*Exercise brief*
Count every line of the listing where the string "sage" occurs, and reply with the count alone.

Extracted records
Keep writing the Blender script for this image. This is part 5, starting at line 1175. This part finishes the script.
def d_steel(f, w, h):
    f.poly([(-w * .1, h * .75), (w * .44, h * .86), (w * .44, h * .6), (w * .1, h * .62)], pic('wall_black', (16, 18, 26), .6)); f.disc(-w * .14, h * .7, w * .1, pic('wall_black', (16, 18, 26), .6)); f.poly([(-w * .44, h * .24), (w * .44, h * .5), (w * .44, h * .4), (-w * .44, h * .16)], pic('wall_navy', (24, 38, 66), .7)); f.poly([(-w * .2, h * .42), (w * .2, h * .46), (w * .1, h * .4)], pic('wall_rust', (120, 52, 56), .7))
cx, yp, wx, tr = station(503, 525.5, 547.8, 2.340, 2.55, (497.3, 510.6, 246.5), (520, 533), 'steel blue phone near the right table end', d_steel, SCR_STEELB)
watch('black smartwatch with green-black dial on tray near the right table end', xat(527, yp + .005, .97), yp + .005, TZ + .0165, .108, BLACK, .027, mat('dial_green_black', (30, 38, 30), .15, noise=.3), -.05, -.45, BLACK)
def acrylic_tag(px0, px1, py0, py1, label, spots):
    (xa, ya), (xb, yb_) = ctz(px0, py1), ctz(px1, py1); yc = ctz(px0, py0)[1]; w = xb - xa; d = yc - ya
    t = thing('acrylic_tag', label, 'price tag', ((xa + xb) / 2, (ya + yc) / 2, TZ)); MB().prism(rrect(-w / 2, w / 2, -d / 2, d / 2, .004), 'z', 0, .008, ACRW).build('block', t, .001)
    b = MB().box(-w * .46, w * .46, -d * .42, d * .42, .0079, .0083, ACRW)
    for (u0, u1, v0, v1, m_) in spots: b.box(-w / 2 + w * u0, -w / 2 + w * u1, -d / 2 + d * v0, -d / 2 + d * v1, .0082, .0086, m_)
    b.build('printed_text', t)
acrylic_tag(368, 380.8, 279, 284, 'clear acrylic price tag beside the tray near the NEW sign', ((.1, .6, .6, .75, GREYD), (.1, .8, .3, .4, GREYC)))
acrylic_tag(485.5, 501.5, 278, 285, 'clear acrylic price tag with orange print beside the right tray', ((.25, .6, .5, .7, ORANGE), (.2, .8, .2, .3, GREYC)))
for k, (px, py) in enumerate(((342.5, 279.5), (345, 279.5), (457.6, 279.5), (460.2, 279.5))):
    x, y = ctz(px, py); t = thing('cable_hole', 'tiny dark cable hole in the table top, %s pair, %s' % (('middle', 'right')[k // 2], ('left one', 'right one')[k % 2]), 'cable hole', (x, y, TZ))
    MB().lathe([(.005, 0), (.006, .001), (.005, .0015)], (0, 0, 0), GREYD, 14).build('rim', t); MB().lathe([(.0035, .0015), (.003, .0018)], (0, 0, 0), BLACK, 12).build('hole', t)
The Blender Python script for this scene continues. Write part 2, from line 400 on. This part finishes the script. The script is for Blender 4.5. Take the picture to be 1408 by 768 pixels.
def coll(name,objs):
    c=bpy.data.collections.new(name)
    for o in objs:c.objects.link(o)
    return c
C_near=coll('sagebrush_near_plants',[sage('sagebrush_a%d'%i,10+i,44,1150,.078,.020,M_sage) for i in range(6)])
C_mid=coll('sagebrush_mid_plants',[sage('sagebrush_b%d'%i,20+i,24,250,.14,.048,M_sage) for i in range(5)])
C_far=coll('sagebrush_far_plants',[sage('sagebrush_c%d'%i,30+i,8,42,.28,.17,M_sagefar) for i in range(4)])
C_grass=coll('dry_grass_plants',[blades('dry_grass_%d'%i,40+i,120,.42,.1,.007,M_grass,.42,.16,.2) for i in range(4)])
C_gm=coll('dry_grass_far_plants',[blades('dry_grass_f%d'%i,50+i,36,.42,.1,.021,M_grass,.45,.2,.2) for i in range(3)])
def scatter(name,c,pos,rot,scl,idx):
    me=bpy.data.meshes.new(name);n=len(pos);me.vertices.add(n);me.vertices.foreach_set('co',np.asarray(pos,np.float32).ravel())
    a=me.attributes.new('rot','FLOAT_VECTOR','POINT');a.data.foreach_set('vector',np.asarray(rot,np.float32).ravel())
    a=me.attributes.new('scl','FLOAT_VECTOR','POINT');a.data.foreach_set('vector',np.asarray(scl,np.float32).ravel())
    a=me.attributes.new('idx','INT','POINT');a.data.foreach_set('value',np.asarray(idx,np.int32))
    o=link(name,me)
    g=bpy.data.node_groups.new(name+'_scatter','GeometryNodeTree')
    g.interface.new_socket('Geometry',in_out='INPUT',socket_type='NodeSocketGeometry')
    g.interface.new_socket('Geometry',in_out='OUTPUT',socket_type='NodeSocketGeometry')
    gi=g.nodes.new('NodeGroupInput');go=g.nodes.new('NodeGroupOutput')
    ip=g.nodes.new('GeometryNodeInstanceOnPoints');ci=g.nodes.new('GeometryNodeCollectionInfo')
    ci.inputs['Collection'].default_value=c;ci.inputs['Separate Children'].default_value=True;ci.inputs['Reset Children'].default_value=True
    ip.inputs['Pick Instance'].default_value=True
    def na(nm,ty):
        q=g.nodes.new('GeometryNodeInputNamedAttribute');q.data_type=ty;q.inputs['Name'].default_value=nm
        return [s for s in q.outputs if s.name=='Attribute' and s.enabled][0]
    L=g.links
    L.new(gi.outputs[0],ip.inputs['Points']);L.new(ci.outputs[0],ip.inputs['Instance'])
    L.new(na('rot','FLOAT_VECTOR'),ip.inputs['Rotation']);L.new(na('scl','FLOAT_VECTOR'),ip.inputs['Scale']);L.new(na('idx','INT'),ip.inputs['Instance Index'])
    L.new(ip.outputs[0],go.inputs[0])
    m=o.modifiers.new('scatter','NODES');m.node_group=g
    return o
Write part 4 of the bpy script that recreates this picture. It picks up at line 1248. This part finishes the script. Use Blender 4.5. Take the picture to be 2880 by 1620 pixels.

*Answer*
3